Steve, where do you get the idea that I spent decades learning to write better? I have not spent a single minute of my life learning to write at all. I haven’t studied it, never examined it, and was published pretty much by the time I was 10 or 11 years old. I won my first national writing competition when I was 18. The guy who was the judge was the marketing director of the biggest newspaper group in South Africa at that time, and he said it was the finest piece of writing he had seen in 20 years.
Google my portfolio. I have always written, very seldom had my work rejected (where I have submitted it), and when it has been rejected, I have had high praise for the quality of writing – just the topic was off.
I cannot prove that I saw a study that said that 95% of students couldn’t write a grammatical sentence. Maybe it said that 95% of students couldn’t write grammatically. The bottom line is that I returned to college in my mid-50s in the States, and there were maybe three people in a class of 30 who could put sentences together. Even the professor (who had a masters in English) couldn’t do it.
Surely, the sources I provided for my article back up what I say?
You say “(How do you learn to write? You write, critique what you written, and try again. It is an arduous task and few take it on.”
Are you being serious?
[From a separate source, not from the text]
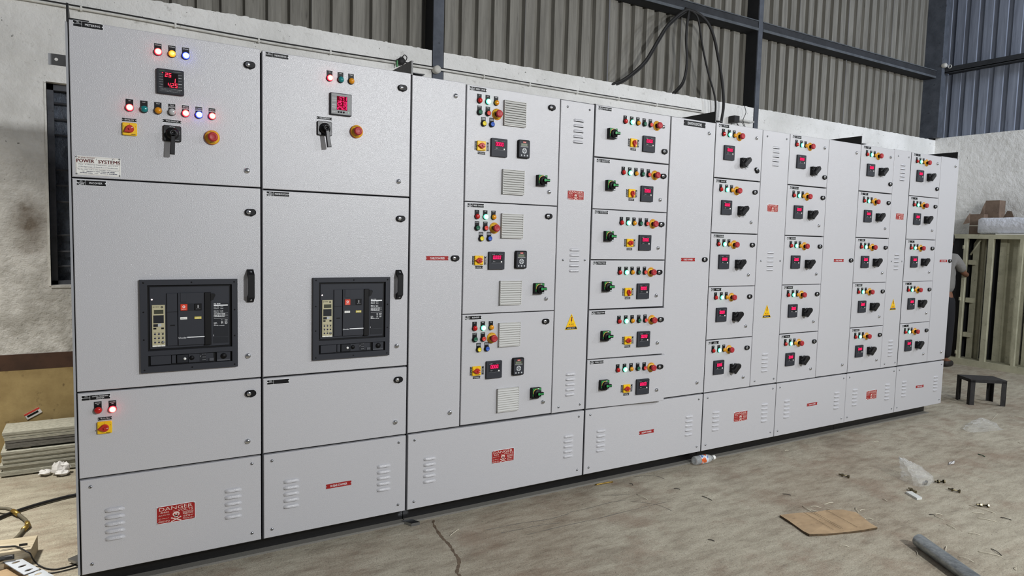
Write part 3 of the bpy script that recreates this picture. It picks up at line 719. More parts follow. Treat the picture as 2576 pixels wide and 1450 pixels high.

That is simply too much trouble. If pretty much the first draft I write is accepted for publication (by print magazines in the days I submitted for publication), why on earth would I go through all that rigmarole?
In the South Africa, I grew up in, you were not permitted entry to university unless you had the qualifying criteria – 3 languages, 1 science, and math. Your first language had to be to publication standard.
College text books are extremely badly written, precisely because fluency in language is no longer a requirement for college entrance. It used to be in my day.